Lo que tenía que pasar, volvió a pasar. Un tema educativo -la evaluación “Ser Bachiller”- saltó del anonimato a la palestra. Las autoridades educativas y el Presidente propusieron revisiones exhaustivas. Las primeras se aplicarán en la próxima ronda -enero 2020- para 170 mil estudiantes de la costa.
Aparentemente se vienen cambios interesantes. Algunos aluden a la estructura formal de la prueba: se reducen 35 preguntas, se disminuye la duración en 30 minutos, se abarcan las 4 áreas clásicas, se incluye razonamiento abstracto -el cuco del examen- como transversal. A nivel más profundo se destaca la disminución del peso del examen en la calificación final. De 85% a 60%. Con ello se valora de manera más equilibrada las trayectorias educativas (40%) y se evita que sea una única prueba la que marque el destino del aspirante. Otra reforma refiere a la aplicación de políticas afirmativas para paliar los impactos negativos de la estandarización en sectores vulnerables. Según el Presidente, tener un examen único para juzgar a los jóvenes por igual es “injusto y discriminatorio”.
Las modificaciones en camino son un aporte, pero no todas tocan tópicos estructurales y sensibles. Por eso se ha planteado “evaluar la evaluación”… Un primer punto refiere a la calidad de la educación del bachillerato. Solo su incremento con equidad reducirá las discriminaciones para las poblaciones vulnerables. La calentura no está en las sábanas.
Un segundo punto es la evidencia de una débil articulación entre educación secundaria y universitaria. Las brechas de los sistemas -que deberían ser uno- afloran en la evaluación, pero la rebasan. Un tercer punto alude al currículo, cuyas debilidades de estructura se expresan en la evaluación; mientras no se toque la arquitectura curricular, los cambios en la evaluación no podrán ser definitivos.

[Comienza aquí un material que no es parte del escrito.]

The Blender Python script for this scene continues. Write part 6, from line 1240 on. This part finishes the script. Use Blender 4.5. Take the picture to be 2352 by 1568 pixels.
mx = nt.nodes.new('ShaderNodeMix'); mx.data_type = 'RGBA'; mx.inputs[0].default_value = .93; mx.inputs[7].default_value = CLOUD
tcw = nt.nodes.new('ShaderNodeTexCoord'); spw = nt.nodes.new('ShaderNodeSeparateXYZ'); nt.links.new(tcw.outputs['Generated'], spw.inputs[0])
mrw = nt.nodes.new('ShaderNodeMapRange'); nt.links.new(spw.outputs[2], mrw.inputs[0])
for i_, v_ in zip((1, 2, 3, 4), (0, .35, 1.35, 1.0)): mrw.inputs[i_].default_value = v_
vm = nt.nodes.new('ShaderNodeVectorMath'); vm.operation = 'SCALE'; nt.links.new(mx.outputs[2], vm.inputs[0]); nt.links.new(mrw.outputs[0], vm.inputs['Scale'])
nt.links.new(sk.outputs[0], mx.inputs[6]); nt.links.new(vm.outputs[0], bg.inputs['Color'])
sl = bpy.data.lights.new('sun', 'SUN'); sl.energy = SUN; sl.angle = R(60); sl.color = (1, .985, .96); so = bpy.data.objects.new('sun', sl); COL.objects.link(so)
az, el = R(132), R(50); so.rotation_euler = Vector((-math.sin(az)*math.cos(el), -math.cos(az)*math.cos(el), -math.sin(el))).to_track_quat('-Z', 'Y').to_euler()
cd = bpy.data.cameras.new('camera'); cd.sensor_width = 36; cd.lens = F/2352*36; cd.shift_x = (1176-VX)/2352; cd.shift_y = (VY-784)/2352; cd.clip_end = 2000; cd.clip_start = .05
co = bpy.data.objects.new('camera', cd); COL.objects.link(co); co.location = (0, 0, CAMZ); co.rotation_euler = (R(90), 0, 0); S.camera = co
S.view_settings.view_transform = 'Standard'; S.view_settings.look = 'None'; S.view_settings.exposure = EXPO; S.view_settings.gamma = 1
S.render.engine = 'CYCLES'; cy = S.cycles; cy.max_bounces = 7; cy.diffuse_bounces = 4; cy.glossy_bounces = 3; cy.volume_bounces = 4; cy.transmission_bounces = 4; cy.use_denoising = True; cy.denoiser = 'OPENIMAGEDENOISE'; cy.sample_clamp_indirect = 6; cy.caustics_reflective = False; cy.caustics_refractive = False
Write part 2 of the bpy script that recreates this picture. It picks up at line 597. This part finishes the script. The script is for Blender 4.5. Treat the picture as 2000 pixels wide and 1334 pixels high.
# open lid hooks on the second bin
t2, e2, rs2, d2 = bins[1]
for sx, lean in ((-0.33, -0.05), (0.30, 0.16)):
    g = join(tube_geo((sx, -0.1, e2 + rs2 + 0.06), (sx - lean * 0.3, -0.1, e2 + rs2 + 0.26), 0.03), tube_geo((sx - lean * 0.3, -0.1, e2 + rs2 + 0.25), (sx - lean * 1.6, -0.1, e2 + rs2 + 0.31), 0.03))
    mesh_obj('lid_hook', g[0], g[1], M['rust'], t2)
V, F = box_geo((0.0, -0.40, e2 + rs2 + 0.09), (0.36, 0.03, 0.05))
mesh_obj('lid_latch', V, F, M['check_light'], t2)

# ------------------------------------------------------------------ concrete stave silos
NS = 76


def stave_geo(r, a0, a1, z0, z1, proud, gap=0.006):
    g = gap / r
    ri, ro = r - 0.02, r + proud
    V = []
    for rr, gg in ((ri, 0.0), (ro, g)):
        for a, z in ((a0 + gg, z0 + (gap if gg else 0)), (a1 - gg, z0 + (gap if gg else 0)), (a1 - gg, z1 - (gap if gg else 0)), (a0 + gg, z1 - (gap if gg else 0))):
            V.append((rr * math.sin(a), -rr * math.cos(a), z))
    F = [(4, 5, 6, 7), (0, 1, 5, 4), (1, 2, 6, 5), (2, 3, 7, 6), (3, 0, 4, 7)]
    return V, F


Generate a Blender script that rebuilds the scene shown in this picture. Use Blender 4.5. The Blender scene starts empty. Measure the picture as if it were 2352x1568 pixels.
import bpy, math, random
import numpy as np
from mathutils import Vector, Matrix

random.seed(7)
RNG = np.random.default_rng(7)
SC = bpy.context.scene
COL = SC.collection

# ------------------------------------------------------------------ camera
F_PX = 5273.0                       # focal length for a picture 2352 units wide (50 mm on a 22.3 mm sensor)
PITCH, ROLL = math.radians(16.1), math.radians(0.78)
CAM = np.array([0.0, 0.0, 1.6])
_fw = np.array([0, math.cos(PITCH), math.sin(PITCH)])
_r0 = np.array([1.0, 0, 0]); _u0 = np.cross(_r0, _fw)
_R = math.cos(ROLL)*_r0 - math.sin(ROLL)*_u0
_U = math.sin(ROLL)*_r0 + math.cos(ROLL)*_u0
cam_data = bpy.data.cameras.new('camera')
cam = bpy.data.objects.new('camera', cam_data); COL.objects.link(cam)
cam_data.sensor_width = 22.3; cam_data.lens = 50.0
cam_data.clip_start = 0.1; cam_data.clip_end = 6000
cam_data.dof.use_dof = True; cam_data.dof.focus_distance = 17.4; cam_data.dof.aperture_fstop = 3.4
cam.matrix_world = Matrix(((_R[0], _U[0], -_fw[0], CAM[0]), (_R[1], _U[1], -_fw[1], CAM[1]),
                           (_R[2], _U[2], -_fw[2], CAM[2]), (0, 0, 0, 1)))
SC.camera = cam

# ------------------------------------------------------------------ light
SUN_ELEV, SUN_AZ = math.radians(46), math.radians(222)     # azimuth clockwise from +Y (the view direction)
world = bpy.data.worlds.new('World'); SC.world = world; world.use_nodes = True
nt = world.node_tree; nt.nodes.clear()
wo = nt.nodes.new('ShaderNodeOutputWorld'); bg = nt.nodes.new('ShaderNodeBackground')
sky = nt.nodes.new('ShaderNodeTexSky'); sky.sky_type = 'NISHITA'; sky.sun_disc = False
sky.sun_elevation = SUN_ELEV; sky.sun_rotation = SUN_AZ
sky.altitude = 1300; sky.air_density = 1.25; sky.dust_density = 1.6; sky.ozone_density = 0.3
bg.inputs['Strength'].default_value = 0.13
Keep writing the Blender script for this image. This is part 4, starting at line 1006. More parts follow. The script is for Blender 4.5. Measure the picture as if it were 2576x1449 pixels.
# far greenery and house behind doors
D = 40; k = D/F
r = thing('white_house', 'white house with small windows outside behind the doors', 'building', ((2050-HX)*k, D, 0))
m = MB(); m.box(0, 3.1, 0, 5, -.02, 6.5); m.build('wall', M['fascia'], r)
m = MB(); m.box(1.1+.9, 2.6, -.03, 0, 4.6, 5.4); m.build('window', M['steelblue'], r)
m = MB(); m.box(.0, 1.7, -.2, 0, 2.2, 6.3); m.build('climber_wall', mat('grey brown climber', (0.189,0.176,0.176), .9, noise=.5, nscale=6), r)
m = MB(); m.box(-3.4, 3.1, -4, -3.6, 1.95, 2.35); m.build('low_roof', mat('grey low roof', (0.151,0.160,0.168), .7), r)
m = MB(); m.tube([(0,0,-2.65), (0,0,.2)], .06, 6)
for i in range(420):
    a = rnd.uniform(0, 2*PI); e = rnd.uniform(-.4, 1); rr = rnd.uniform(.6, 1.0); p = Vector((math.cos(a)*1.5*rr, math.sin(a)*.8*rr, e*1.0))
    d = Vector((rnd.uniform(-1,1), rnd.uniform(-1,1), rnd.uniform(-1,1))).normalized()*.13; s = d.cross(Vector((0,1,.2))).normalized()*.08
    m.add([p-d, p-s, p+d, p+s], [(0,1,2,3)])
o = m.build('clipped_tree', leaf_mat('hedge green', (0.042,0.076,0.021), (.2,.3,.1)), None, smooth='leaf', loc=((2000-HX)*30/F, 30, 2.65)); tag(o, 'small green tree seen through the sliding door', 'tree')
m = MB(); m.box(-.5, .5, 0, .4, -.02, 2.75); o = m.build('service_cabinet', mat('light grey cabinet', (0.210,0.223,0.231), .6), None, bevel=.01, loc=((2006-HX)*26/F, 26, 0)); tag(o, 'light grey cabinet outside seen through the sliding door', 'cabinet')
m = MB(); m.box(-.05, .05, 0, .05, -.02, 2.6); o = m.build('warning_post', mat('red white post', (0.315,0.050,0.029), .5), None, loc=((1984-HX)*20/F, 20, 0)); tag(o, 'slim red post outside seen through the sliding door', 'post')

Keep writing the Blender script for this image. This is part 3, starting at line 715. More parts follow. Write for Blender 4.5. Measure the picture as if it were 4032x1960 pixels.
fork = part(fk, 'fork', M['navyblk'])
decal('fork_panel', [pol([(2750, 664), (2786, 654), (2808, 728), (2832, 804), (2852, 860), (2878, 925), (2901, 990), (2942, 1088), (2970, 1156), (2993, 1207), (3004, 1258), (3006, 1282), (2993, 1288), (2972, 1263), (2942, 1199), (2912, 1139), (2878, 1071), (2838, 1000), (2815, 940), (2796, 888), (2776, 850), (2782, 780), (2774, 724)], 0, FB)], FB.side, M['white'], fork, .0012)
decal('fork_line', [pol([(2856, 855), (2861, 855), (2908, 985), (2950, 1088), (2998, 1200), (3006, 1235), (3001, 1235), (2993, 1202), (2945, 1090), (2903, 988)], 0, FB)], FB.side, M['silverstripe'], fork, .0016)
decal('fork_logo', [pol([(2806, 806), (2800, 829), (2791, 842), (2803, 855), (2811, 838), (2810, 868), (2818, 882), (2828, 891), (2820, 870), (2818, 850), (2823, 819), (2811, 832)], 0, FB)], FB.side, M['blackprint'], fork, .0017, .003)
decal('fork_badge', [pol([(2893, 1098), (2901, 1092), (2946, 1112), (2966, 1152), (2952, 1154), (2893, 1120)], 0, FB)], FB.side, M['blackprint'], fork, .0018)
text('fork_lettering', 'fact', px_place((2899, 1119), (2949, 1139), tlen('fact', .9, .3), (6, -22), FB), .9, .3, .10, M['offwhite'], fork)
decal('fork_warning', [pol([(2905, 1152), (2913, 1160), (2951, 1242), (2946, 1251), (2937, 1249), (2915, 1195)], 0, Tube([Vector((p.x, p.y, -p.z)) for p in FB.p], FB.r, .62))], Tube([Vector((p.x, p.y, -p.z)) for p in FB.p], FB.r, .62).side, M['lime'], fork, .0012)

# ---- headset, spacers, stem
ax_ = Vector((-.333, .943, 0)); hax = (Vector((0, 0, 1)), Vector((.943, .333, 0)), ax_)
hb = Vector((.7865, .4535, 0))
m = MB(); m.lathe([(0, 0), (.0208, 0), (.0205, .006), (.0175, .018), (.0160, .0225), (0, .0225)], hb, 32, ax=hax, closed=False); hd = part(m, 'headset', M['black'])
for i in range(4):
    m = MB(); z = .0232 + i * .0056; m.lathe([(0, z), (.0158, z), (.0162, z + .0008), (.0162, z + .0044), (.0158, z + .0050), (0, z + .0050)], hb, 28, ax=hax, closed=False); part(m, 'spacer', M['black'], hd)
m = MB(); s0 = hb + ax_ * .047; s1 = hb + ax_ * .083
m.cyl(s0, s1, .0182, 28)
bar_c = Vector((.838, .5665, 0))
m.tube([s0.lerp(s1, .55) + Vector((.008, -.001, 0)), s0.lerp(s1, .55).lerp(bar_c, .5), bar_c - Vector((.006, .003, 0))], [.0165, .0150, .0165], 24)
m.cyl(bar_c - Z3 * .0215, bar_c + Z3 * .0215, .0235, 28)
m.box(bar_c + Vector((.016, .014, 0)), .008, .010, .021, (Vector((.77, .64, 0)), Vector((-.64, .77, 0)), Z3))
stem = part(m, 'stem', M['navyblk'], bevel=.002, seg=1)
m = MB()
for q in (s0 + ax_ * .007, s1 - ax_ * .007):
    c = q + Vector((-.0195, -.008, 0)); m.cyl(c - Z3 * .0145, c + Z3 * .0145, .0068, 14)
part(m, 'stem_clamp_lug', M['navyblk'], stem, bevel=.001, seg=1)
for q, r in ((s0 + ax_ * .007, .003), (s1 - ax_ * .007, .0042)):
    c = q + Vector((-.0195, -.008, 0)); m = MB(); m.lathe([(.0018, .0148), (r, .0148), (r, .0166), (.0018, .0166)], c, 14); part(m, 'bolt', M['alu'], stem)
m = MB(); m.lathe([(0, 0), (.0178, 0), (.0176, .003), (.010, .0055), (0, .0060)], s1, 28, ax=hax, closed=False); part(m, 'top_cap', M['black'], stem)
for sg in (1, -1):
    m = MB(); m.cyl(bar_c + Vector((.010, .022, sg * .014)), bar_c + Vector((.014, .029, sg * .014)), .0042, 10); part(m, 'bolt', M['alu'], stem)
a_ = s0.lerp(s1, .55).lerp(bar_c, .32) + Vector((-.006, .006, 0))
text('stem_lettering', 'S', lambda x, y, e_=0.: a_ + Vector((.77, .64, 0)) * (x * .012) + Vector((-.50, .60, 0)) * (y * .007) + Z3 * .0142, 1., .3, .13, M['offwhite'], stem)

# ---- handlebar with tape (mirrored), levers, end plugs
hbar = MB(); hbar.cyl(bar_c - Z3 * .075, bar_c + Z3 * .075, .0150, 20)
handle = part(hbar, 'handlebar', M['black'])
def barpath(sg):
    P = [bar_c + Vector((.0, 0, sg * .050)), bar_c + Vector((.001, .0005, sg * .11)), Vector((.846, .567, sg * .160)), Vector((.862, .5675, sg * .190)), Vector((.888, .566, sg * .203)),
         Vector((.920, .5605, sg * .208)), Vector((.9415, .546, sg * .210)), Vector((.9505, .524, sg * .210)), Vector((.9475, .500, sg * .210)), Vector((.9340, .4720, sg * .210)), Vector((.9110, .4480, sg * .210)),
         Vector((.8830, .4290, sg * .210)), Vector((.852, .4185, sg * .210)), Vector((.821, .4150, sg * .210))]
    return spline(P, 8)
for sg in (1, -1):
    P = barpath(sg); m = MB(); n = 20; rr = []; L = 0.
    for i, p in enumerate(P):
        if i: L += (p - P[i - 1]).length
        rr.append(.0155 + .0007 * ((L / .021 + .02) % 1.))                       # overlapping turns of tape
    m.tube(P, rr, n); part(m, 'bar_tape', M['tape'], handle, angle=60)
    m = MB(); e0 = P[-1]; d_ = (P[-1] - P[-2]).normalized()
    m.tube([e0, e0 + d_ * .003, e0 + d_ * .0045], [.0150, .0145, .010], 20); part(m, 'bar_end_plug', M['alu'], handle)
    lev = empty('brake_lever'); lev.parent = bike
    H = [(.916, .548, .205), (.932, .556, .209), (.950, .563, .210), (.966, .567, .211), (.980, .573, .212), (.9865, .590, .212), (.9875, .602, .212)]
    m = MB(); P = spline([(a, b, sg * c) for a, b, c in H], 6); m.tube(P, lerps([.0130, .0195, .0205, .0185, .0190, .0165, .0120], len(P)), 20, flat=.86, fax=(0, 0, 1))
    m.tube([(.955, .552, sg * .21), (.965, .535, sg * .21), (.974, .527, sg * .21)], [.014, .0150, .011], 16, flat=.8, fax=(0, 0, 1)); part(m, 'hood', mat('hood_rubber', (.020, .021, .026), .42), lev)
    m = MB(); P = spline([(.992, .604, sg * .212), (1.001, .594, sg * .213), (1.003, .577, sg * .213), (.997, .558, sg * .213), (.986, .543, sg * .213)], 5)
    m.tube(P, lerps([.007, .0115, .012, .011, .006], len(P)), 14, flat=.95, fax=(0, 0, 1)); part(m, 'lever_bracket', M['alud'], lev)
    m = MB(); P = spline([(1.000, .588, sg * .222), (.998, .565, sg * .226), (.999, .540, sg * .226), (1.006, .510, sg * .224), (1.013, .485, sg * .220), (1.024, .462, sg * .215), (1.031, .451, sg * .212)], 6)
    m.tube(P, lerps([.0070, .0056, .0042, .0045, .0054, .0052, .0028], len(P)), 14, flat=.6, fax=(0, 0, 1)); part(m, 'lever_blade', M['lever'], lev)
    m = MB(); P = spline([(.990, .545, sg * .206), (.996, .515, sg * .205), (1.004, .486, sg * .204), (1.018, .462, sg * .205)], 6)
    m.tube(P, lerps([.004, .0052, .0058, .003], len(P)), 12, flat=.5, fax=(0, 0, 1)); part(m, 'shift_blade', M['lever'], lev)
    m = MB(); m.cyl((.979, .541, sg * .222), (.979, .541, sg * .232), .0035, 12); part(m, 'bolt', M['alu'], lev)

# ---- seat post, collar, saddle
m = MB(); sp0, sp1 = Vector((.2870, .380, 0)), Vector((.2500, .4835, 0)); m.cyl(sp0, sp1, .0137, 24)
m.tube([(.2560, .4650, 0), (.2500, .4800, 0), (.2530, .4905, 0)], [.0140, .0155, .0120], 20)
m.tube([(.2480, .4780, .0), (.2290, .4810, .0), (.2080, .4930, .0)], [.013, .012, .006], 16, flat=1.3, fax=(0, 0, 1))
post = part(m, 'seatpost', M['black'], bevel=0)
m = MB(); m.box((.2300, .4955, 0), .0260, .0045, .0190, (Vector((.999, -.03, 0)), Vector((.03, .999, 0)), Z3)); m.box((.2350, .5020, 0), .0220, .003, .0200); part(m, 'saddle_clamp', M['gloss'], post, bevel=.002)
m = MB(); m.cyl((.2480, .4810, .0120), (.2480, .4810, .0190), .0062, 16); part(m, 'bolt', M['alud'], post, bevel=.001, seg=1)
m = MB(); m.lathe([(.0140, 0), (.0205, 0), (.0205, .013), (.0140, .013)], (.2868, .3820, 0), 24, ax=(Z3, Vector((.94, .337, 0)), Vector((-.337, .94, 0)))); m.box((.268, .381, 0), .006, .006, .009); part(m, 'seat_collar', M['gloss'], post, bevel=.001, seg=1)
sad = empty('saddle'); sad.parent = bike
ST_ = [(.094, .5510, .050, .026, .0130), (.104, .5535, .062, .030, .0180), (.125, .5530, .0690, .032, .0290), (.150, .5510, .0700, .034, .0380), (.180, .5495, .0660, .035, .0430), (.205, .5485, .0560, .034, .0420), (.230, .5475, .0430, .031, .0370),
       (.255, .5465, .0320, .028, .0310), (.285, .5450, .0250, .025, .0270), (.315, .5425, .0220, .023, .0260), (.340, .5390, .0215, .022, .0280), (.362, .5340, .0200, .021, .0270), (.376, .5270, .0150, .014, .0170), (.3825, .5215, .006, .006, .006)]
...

Otro punto central es el posicionamiento en el imaginario colectivo de la meta universitaria como único camino, aun sabiendo que no existe cupo para todos y que hay grandes vacíos en la orientación vocacional. La educación técnica con toda su fascinante riqueza -y sin evaluaciones- permanece arrinconada en pequeños sectores. Y un último punto estructural nos plantea el uso de los resultados de la evaluación. Su utilidad para decidir el ingreso a la U. no puede ser el único. Debería retroalimentar a estudiantes, colegios, autoridades, investigadores. Aportar con evidencia para tomar decisiones de mejoramiento. Ésa es la contribución central de una evaluación: aprender, corregir, saltar.
El camino es complejo. Ojalá los primeros pasos logren continuidad y se profundicen. La evaluación de la evaluación continúa siendo un camino urgente. No la dejemos empolvar. La disyuntiva cruel de ser o no ser bachiller, ser o no ser universitario, no puede ser la única alternativa.